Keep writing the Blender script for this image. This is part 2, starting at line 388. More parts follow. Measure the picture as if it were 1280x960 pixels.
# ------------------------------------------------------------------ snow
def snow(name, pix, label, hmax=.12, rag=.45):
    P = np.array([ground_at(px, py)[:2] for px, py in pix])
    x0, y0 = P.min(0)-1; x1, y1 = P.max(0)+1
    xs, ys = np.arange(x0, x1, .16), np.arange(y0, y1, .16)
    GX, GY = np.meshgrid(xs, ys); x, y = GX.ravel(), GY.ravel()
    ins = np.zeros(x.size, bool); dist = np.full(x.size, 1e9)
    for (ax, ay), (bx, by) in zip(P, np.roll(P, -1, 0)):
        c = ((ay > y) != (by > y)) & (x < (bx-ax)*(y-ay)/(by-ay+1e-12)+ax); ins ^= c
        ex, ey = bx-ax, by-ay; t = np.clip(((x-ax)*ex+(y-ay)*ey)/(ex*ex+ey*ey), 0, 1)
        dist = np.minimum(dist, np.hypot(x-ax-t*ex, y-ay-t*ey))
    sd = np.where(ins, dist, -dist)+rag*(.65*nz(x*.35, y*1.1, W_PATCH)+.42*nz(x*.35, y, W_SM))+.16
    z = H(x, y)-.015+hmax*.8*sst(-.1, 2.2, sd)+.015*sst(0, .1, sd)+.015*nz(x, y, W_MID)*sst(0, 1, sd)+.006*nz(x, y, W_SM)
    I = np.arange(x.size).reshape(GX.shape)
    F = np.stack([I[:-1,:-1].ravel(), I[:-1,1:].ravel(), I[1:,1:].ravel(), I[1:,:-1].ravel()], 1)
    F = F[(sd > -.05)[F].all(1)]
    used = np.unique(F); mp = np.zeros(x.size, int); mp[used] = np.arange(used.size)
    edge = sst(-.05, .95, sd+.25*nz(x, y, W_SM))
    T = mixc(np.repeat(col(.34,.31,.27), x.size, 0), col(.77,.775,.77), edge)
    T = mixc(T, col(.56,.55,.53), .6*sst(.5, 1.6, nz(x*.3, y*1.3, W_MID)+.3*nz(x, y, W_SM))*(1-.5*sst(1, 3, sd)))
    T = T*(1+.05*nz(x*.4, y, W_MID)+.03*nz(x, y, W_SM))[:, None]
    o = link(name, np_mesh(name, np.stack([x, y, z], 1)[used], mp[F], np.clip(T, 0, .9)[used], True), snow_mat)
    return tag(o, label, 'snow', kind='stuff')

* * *

(WHAT TO DO):
Take the listing above and write it out again exactly.

(CORRECT RESPONSE):
Keep writing the Blender script for this image. This is part 2, starting at line 388. More parts follow. Measure the picture as if it were 1280x960 pixels.
# ------------------------------------------------------------------ snow
def snow(name, pix, label, hmax=.12, rag=.45):
    P = np.array([ground_at(px, py)[:2] for px, py in pix])
    x0, y0 = P.min(0)-1; x1, y1 = P.max(0)+1
    xs, ys = np.arange(x0, x1, .16), np.arange(y0, y1, .16)
    GX, GY = np.meshgrid(xs, ys); x, y = GX.ravel(), GY.ravel()
    ins = np.zeros(x.size, bool); dist = np.full(x.size, 1e9)
    for (ax, ay), (bx, by) in zip(P, np.roll(P, -1, 0)):
        c = ((ay > y) != (by > y)) & (x < (bx-ax)*(y-ay)/(by-ay+1e-12)+ax); ins ^= c
        ex, ey = bx-ax, by-ay; t = np.clip(((x-ax)*ex+(y-ay)*ey)/(ex*ex+ey*ey), 0, 1)
        dist = np.minimum(dist, np.hypot(x-ax-t*ex, y-ay-t*ey))
    sd = np.where(ins, dist, -dist)+rag*(.65*nz(x*.35, y*1.1, W_PATCH)+.42*nz(x*.35, y, W_SM))+.16
    z = H(x, y)-.015+hmax*.8*sst(-.1, 2.2, sd)+.015*sst(0, .1, sd)+.015*nz(x, y, W_MID)*sst(0, 1, sd)+.006*nz(x, y, W_SM)
    I = np.arange(x.size).reshape(GX.shape)
    F = np.stack([I[:-1,:-1].ravel(), I[:-1,1:].ravel(), I[1:,1:].ravel(), I[1:,:-1].ravel()], 1)
    F = F[(sd > -.05)[F].all(1)]
    used = np.unique(F); mp = np.zeros(x.size, int); mp[used] = np.arange(used.size)
    edge = sst(-.05, .95, sd+.25*nz(x, y, W_SM))
    T = mixc(np.repeat(col(.34,.31,.27), x.size, 0), col(.77,.775,.77), edge)
    T = mixc(T, col(.56,.55,.53), .6*sst(.5, 1.6, nz(x*.3, y*1.3, W_MID)+.3*nz(x, y, W_SM))*(1-.5*sst(1, 3, sd)))
    T = T*(1+.05*nz(x*.4, y, W_MID)+.03*nz(x, y, W_SM))[:, None]
    o = link(name, np_mesh(name, np.stack([x, y, z], 1)[used], mp[F], np.clip(T, 0, .9)[used], True), snow_mat)
    return tag(o, label, 'snow', kind='stuff')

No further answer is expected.